Tras una publicación polémica y una conversación privada la semana anterior, es triste ver cómo y cuánto pululan algunas ofertas religiosas primitivas, absurdas, indignas, irracionales y francamente lesivas para la humanidad de las personas, presentadas por varias iglesias de una y otra filiación.
La publicación aludida apareció en la sección de consejos para mujeres de uno de los periódicos de mayor circulación. En esencia, lo que plantea es la sumisión de la mujer en el matrimonio, al estilo literal de Colosenses 3, 18 (“Esposas, sométanse a sus maridos como conviene entre cristianos”) llevando el mandato hasta el lecho, lugar en que ella debe siempre estar accesible, aunque no esté anímicamente dispuesta. Tras la andanada de críticas, el periódico publicó una nota aclaratoria, manifestando que dicha postura era solo la opinión de la fuente consultada, una psicóloga y pastora que, según su propio testimonio, prometió servirle al Señor por el resto de su vida si sus empleados y sus familiares quedaban a salvo en el terremoto de 1986.
Contra tan torcida percepción de lo divino, basta observar que dichos métodos de reclutamiento distan mucho de la imagen de un Dios bondadoso y, por el contrario, recuerdan más a ciertos personajes y organizaciones proclives al mal. Y contra tan retrógrada percepción de la mujer como un sub-ser en función del hombre, ya han argumentado bastante las propias implicadas y si todavía hay quienes aceptan y defienden tales conceptos, será por necedad y fanatismo, contra lo cual no hay argumento posible.

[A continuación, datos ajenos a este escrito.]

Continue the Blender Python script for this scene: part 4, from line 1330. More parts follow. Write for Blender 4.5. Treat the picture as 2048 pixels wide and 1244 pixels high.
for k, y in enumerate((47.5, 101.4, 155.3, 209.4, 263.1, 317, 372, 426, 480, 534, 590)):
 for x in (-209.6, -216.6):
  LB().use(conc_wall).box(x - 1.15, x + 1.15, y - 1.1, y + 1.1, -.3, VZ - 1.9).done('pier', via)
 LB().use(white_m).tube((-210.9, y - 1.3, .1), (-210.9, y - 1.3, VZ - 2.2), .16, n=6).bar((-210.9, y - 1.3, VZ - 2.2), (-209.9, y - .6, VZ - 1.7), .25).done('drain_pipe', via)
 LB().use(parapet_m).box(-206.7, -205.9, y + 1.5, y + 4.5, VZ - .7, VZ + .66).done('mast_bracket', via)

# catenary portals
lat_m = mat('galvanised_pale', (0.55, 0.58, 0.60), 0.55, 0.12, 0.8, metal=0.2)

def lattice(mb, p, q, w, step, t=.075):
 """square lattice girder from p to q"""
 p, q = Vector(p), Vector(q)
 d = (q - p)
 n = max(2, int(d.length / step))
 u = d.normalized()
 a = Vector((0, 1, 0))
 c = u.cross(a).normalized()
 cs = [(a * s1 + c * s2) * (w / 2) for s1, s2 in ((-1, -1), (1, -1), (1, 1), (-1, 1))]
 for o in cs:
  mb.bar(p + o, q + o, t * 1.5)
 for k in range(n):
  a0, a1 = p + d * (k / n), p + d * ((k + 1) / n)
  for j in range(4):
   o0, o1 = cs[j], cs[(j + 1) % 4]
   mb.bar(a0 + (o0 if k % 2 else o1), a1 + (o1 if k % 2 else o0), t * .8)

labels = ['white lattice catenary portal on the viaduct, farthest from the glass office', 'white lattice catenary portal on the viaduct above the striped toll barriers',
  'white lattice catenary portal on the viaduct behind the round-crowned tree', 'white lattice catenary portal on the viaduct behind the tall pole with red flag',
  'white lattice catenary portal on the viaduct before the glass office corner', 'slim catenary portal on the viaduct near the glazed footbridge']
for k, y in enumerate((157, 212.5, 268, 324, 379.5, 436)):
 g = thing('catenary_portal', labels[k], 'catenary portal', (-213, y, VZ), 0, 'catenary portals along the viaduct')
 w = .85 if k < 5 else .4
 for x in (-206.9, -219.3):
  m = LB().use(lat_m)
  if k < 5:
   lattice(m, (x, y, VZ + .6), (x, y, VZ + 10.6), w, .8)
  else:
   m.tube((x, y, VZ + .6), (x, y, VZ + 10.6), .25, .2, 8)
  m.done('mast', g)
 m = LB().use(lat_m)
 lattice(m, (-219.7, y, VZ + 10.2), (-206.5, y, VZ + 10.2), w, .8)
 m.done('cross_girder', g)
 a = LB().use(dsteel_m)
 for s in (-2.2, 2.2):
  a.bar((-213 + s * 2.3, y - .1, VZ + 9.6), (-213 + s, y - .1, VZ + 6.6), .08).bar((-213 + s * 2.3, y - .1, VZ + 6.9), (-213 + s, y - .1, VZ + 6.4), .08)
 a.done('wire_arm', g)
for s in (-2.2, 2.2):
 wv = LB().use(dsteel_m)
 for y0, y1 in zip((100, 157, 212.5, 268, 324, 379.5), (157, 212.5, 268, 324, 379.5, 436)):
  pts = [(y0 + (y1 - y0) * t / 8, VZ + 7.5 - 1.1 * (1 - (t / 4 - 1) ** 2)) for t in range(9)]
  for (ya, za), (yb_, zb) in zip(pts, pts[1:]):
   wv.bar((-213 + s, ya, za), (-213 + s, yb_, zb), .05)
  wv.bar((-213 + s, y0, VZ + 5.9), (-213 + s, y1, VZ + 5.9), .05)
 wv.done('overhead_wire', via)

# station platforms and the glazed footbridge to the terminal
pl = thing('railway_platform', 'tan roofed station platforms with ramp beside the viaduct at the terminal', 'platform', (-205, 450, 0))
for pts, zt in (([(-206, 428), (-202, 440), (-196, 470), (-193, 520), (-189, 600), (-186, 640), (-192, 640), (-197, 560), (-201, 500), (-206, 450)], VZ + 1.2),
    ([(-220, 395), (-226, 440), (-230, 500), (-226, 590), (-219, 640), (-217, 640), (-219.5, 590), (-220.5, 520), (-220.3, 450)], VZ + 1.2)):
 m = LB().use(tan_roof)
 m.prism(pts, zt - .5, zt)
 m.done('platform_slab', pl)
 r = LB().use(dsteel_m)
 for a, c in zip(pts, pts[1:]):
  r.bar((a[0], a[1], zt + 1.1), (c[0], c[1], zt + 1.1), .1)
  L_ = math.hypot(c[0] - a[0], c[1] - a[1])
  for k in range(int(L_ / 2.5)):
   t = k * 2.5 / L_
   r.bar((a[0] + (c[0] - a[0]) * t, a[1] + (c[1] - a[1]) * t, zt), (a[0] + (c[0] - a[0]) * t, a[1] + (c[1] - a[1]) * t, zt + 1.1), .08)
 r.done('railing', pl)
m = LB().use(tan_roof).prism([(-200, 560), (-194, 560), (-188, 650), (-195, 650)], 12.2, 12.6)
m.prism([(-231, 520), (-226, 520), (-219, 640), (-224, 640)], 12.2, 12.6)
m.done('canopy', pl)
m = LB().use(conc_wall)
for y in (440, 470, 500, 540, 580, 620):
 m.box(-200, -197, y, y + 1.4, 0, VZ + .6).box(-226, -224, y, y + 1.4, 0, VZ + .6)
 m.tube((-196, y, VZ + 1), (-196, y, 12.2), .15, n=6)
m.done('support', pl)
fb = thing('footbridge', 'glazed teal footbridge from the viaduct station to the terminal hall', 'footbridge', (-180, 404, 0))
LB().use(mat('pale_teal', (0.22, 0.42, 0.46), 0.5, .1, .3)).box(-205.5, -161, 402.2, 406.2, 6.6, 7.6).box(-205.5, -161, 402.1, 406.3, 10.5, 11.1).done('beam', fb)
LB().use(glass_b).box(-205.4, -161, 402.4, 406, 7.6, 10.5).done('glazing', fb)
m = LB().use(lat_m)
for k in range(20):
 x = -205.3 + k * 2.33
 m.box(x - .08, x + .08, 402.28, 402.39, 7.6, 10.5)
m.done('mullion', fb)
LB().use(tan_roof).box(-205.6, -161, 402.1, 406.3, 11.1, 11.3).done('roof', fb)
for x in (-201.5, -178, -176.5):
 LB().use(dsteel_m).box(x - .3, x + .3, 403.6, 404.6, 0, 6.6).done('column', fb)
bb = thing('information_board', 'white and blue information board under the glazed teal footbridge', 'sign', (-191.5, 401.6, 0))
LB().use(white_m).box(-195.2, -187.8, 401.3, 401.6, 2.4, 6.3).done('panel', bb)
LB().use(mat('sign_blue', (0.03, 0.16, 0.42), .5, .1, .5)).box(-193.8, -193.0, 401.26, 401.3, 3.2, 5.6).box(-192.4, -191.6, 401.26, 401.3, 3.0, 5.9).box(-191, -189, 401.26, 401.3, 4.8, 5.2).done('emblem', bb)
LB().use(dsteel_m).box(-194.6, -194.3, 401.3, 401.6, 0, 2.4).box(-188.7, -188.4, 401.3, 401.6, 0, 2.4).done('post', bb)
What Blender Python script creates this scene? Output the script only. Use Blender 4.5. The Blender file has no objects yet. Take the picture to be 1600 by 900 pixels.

Sin embargo, por paradójico que parezca, en el fondo de esta oscura prédica hay un elemento potencialmente positivo: la legitimidad del pleno disfrute sexual de la pareja cuando coinciden las voluntades de ambos contrayentes, cosa que ni aún así se acepta en otros discursos. Esto me lleva a mirar hacia la acera de enfrente y traer a cuenta la conversación que tuve con alguien que asistió a cierto evento de iniciación.
De lo que me enteré por su medio confirmó lo que ya sabía de primera mano por referencias de otras personas directamente involucradas, tanto como por investigación y lectura de los documentos oficiales en que se basan. Se trata de una persistente línea de corte ascético medieval que considera a la carne como enemiga esencial, de donde se deriva una visión enfermiza de la sexualidad humana, ofreciendo una lista de tozudas prohibiciones, faltas imaginarias y prejuicios basados en la ignorancia. Voces entusiastas e incluso autorizadas predican ajenas a cualquier visión sensata de una moral basada en la razón y en función de la humanidad. El sexo se ve como esencialmente perverso, tan solo practicable con fines de procreación. En los periódicos nacionales de mayor circulación hay columnistas especializados/as que cargan una o dos veces por semana contra las y los impíos, definidos como tales no por su falta de compromiso ciudadano, su insolidaridad o su hipocresía, sino tan solo por sus opciones y prácticas sexuales. Lo más lamentable es que, al confrontar el asidero doctrinario se comprueba su ortodoxia, tanto como sus niveles de intolerancia y resistencia al cambio evolutivo. Discutir con esta gente no se puede, pues no tienen “oídos para oír” y ante el embate de cualquier argumento racional, solo pueden citar -muy a su conveniencia y desde la tradicional antinomia entre fe y razón- la fuente de sus creencias, con lo que se cae en un filosófico círculo vicioso.
Con semejantes opciones y alternativas, es bien difícil rebatir las críticas y sacudir las apatías de quienes viven fuera de los rebaños sagrados, que no necesariamente son gente inmoral pero que -en determinados casos, con sano apoyo espiritual y una estrategia mucho más inteligente- podrían haber tomado decisiones mucho más edificantes. En este sentido, me pregunto por qué pasan casi desapercibidas otras experiencias de crecimiento espiritual como el Discernimiento, criterio éste que bien puede servir incluso a personas razonablemente alejadas de las religiones y sectas dogmáticas, aunque no por ello de Dios.